## Begin Data listing
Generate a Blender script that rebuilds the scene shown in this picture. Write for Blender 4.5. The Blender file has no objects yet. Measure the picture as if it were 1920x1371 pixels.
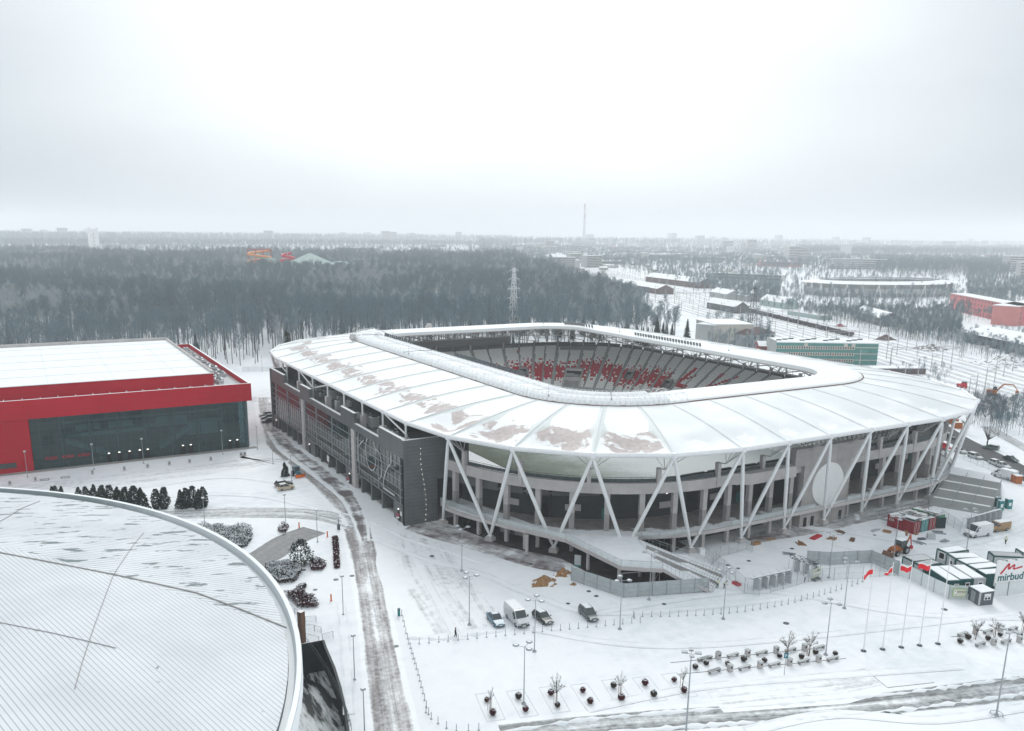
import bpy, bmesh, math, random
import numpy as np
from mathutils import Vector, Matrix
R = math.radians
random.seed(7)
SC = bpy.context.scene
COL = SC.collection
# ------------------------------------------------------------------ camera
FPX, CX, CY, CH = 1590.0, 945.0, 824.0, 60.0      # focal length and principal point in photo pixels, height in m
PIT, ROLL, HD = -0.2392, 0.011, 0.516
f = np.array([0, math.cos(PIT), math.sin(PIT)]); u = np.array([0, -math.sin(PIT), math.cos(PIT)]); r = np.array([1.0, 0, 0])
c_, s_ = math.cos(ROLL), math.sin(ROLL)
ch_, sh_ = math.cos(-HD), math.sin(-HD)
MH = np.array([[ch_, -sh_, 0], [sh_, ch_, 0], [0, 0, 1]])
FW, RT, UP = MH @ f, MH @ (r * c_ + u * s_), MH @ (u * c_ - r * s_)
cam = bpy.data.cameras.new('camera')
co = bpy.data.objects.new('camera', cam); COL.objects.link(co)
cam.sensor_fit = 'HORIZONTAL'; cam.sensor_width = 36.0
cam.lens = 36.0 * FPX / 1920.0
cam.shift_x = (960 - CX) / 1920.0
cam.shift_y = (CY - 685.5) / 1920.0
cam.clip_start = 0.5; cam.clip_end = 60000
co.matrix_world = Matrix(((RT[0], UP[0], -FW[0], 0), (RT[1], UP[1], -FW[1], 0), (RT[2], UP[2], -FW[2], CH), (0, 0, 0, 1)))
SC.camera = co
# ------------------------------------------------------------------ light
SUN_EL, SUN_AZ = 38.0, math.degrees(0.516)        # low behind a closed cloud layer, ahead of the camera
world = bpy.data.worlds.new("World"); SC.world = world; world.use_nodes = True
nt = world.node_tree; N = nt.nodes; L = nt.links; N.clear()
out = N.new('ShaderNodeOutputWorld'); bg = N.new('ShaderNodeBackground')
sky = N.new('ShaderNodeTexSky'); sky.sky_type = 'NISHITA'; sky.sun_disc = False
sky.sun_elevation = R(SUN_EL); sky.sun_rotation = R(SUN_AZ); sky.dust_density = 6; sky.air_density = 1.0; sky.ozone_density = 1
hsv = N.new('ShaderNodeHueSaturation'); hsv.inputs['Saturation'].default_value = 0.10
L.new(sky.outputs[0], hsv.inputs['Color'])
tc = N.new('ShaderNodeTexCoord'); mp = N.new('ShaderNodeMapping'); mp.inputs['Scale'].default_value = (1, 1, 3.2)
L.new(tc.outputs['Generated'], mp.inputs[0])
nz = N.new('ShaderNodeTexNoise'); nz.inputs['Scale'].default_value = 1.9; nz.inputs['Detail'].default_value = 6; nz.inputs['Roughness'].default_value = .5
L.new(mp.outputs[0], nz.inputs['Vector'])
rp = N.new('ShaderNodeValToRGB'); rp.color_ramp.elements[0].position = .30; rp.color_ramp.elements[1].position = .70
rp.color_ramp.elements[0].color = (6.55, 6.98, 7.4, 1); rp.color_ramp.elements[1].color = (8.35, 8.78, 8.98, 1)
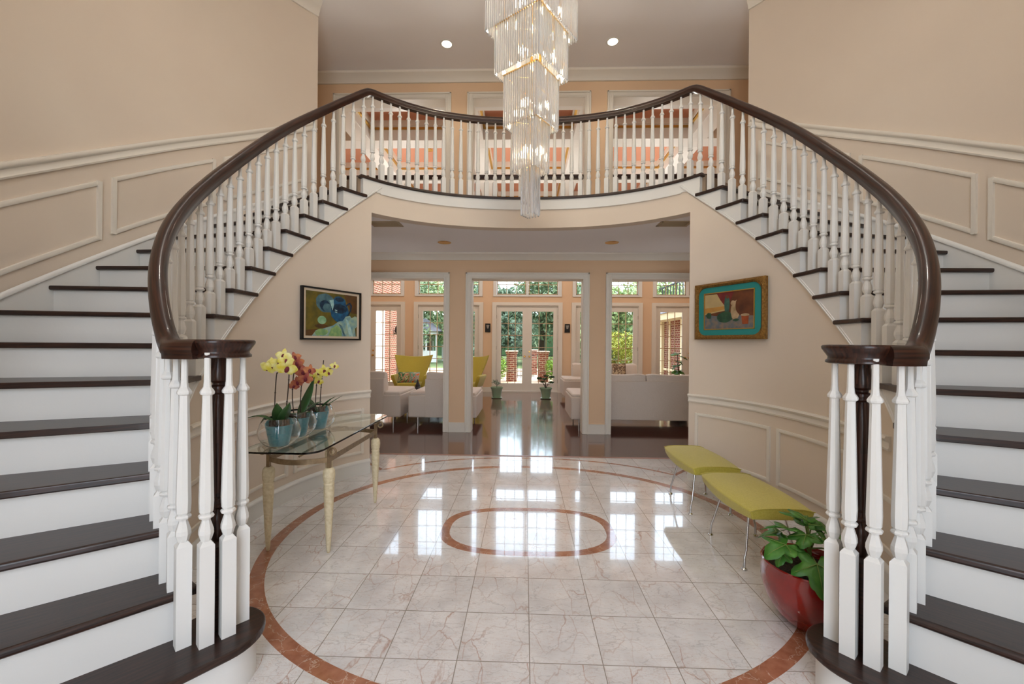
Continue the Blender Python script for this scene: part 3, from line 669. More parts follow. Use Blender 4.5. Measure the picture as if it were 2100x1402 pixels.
## End Data listing
▶ _What to work on_
Copy out each line word for word, please, skipping the images.

▶ _Full answer_
Generate a Blender script that rebuilds the scene shown in this picture. Write for Blender 4.5. The Blender file has no objects yet. Measure the picture as if it were 1920x1371 pixels.
import bpy, bmesh, math, random
import numpy as np
from mathutils import Vector, Matrix
R = math.radians
random.seed(7)
SC = bpy.context.scene
COL = SC.collection
# ------------------------------------------------------------------ camera
FPX, CX, CY, CH = 1590.0, 945.0, 824.0, 60.0      # focal length and principal point in photo pixels, height in m
PIT, ROLL, HD = -0.2392, 0.011, 0.516
f = np.array([0, math.cos(PIT), math.sin(PIT)]); u = np.array([0, -math.sin(PIT), math.cos(PIT)]); r = np.array([1.0, 0, 0])
c_, s_ = math.cos(ROLL), math.sin(ROLL)
ch_, sh_ = math.cos(-HD), math.sin(-HD)
MH = np.array([[ch_, -sh_, 0], [sh_, ch_, 0], [0, 0, 1]])
FW, RT, UP = MH @ f, MH @ (r * c_ + u * s_), MH @ (u * c_ - r * s_)
cam = bpy.data.cameras.new('camera')
co = bpy.data.objects.new('camera', cam); COL.objects.link(co)
cam.sensor_fit = 'HORIZONTAL'; cam.sensor_width = 36.0
cam.lens = 36.0 * FPX / 1920.0
cam.shift_x = (960 - CX) / 1920.0
cam.shift_y = (CY - 685.5) / 1920.0
cam.clip_start = 0.5; cam.clip_end = 60000
co.matrix_world = Matrix(((RT[0], UP[0], -FW[0], 0), (RT[1], UP[1], -FW[1], 0), (RT[2], UP[2], -FW[2], CH), (0, 0, 0, 1)))
SC.camera = co
# ------------------------------------------------------------------ light
SUN_EL, SUN_AZ = 38.0, math.degrees(0.516)        # low behind a closed cloud layer, ahead of the camera
world = bpy.data.worlds.new("World"); SC.world = world; world.use_nodes = True
nt = world.node_tree; N = nt.nodes; L = nt.links; N.clear()
out = N.new('ShaderNodeOutputWorld'); bg = N.new('ShaderNodeBackground')
sky = N.new('ShaderNodeTexSky'); sky.sky_type = 'NISHITA'; sky.sun_disc = False
sky.sun_elevation = R(SUN_EL); sky.sun_rotation = R(SUN_AZ); sky.dust_density = 6; sky.air_density = 1.0; sky.ozone_density = 1
hsv = N.new('ShaderNodeHueSaturation'); hsv.inputs['Saturation'].default_value = 0.10
L.new(sky.outputs[0], hsv.inputs['Color'])
tc = N.new('ShaderNodeTexCoord'); mp = N.new('ShaderNodeMapping'); mp.inputs['Scale'].default_value = (1, 1, 3.2)
L.new(tc.outputs['Generated'], mp.inputs[0])
nz = N.new('ShaderNodeTexNoise'); nz.inputs['Scale'].default_value = 1.9; nz.inputs['Detail'].default_value = 6; nz.inputs['Roughness'].default_value = .5
L.new(mp.outputs[0], nz.inputs['Vector'])
rp = N.new('ShaderNodeValToRGB'); rp.color_ramp.elements[0].position = .30; rp.color_ramp.elements[1].position = .70
rp.color_ramp.elements[0].color = (6.55, 6.98, 7.4, 1); rp.color_ramp.elements[1].color = (8.35, 8.78, 8.98, 1)
Continue the Blender Python script for this scene: part 3, from line 669. More parts follow. Use Blender 4.5. Measure the picture as if it were 2100x1402 pixels.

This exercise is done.